___ Data entries ___

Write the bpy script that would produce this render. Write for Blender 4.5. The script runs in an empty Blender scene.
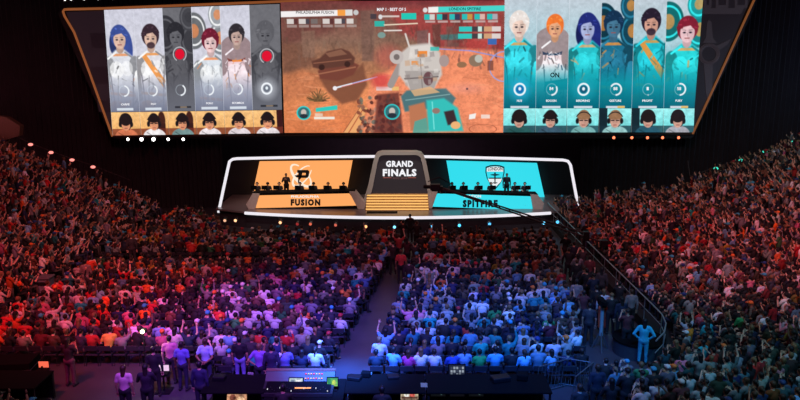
import bpy, bmesh, math, random
import numpy as np
from mathutils import Vector, Matrix, Euler
random.seed(7); RNG = np.random.default_rng(7)
PI = math.pi
sc = bpy.context.scene
COL = sc.collection
# ------------------------------------------------------------------ camera
CAMZ = 11.0; FPX = 700.0; PITCH = math.atan(141/700)
SP, CP = math.sin(PITCH), math.cos(PITCH)
cam = bpy.data.cameras.new('camera'); camo = bpy.data.objects.new('camera', cam); COL.objects.link(camo)
camo.location = (0, 0, CAMZ); camo.rotation_euler = (PI/2-PITCH, 0, 0)
cam.sensor_width = 36; cam.lens = 36*FPX/800; cam.clip_end = 300
sc.camera = camo

def P(px, py, Y):            # where the line of sight meets the upright plane at depth Y
    u = (px-400)/FPX; v = (200-py)/FPX
    t = Y/(CP+v*SP)
    return Vector((u*t, Y, CAMZ+(-SP+v*CP)*t))
def G(px, py, z=0.0):        # where it meets the level z
    u = (px-400)/FPX; v = (200-py)/FPX
    t = (z-CAMZ)/(-SP+v*CP)
    return Vector((u*t, (CP+v*SP)*t, z))
def lin(c):
    c = np.asarray(c, float)/255.0
    return np.where(c <= .04045, c/12.92, ((c+.055)/1.055)**2.4)
def linc(*c): return tuple(float(x) for x in lin(c))+(1.0,)

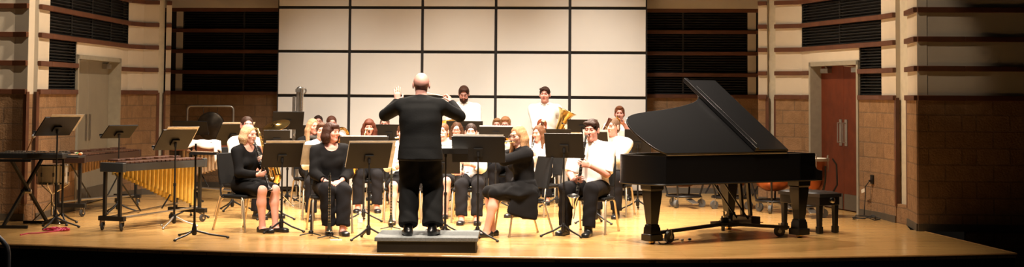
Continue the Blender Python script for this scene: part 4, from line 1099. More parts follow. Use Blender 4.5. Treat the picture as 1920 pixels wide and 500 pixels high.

___

*What is being asked*: Repeat the records above exactly, omitting every picture.

*Exercise output*:
Write the bpy script that would produce this render. Write for Blender 4.5. The script runs in an empty Blender scene.
import bpy, bmesh, math, random
import numpy as np
from mathutils import Vector, Matrix, Euler
random.seed(7); RNG = np.random.default_rng(7)
PI = math.pi
sc = bpy.context.scene
COL = sc.collection
# ------------------------------------------------------------------ camera
CAMZ = 11.0; FPX = 700.0; PITCH = math.atan(141/700)
SP, CP = math.sin(PITCH), math.cos(PITCH)
cam = bpy.data.cameras.new('camera'); camo = bpy.data.objects.new('camera', cam); COL.objects.link(camo)
camo.location = (0, 0, CAMZ); camo.rotation_euler = (PI/2-PITCH, 0, 0)
cam.sensor_width = 36; cam.lens = 36*FPX/800; cam.clip_end = 300
sc.camera = camo

def P(px, py, Y):            # where the line of sight meets the upright plane at depth Y
    u = (px-400)/FPX; v = (200-py)/FPX
    t = Y/(CP+v*SP)
    return Vector((u*t, Y, CAMZ+(-SP+v*CP)*t))
def G(px, py, z=0.0):        # where it meets the level z
    u = (px-400)/FPX; v = (200-py)/FPX
    t = (z-CAMZ)/(-SP+v*CP)
    return Vector((u*t, (CP+v*SP)*t, z))
def lin(c):
    c = np.asarray(c, float)/255.0
    return np.where(c <= .04045, c/12.92, ((c+.055)/1.055)**2.4)
def linc(*c): return tuple(float(x) for x in lin(c))+(1.0,)

Continue the Blender Python script for this scene: part 4, from line 1099. More parts follow. Use Blender 4.5. Treat the picture as 1920 pixels wide and 500 pixels high.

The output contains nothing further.